This time, though, Kenan has a few forces of nature on his side. Spielberg and Zemeckis hold as much currency with family audiences as Pixar and DreamWorks, and this summer they’ve got the better movie. Filmed with the same technology that Zemeckis used on “The Polar Express,” “Monster House” tells the story of three kids (newcomers Mitchel Musso, Sam Lerner and Spencer Locke) who suspect that the creepy domicile across the street, owned by a nasty old kook named Nebbercracker, is actually a people-eating monster. (Steve Buscemi plays the kook, Kathleen Turner plays the house. And Maggie Gyllenhaal kills as the babysitter from hell.) It’s a wisp of a story, but just as his bosses did in their early 1980s adventure films, Kenan tells the stuffing out of it. He shares their gift for evoking the cozy tedium of suburban life–and the flights of imagination that kids use to escape it.

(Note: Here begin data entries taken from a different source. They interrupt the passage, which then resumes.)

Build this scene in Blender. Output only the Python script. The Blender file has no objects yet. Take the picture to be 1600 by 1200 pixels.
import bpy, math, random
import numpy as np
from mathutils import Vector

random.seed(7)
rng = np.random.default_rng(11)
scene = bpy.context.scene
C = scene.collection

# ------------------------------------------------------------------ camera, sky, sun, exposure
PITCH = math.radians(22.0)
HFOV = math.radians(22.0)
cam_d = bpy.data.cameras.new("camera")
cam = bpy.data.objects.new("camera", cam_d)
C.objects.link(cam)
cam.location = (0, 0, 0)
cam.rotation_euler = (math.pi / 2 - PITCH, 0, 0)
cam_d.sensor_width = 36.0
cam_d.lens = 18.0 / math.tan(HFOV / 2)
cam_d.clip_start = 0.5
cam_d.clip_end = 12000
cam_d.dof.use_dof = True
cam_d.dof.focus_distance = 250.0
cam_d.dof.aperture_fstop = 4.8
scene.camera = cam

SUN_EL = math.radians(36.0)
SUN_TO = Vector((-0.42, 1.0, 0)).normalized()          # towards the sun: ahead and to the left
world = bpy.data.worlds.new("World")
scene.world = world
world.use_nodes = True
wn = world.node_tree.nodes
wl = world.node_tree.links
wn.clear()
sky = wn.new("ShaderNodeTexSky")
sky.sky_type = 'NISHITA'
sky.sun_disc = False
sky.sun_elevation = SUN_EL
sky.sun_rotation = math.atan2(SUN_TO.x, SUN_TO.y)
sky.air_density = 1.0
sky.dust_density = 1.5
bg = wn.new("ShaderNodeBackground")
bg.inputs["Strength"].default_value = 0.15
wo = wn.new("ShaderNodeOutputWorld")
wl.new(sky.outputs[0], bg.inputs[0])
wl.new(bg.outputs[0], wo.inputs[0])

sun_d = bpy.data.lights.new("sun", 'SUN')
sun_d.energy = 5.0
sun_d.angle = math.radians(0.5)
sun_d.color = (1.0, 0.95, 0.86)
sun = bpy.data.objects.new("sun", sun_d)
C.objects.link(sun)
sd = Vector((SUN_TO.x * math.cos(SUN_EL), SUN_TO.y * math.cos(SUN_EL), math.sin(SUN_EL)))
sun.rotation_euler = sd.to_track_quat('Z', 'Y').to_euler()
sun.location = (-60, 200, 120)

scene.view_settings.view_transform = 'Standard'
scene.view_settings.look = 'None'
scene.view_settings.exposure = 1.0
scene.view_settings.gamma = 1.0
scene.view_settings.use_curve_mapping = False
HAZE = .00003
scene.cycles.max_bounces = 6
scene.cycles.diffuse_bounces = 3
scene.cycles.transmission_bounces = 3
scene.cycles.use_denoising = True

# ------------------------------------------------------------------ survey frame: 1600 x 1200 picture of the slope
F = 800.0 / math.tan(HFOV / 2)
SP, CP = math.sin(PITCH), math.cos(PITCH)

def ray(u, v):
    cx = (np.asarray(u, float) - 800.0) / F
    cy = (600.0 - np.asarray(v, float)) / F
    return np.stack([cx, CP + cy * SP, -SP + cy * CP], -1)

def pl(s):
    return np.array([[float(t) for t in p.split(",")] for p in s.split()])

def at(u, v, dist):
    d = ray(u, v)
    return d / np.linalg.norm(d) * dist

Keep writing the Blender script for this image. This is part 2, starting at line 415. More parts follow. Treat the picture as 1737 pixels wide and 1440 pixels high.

Zemeckis and Spielberg selected their prodigy on the strength of his UCLA senior thesis, a 10-minute live-action and animation blend called “The Lark,” about an unhappy couple and their anthropomorphized home. It was “Monster House” Lite–or dark, more accurately–and it convinced them that Kenan was up to the task of a feature film. “I guess there are stories about first-time directors who crack under the pressure,” says Zemeckis. “But I’d rath- er bet on Gil than on an established filmmaker who doesn’t have his passion.”
Kenan, who has thick Muppet eyebrows and a laser-beam stare, isn’t sure where that creative passion comes from. His father is a commodities trader, his mother a Holocaust historian. He bounced around as a kid, moving with his folks from London to Tel Aviv to Los Angeles before settling in Reseda, a scorching burb inthe San Fernando Valley with a single Hollywood claim to fame: it’s the home of Daniel-san, Mr. Miyagi and the Cobra Kai dojo in “The Karate Kid.” At the age of 5, he had a life-changing conversation with his mom about mortality. “I remember it to this day,” he says. “It really changed who I was as a kid.” What kind of kid was he before? “The kind who ate mud.” He laughs. “I became convinced–completely certain–that I would die in a nuclear holocaust.” So he’s survived the cold war, a major earthquake and his debut film for a Hollywood studio. Tom Hanks is producing his next one. With a little luck, maybe someday he’ll catch a break.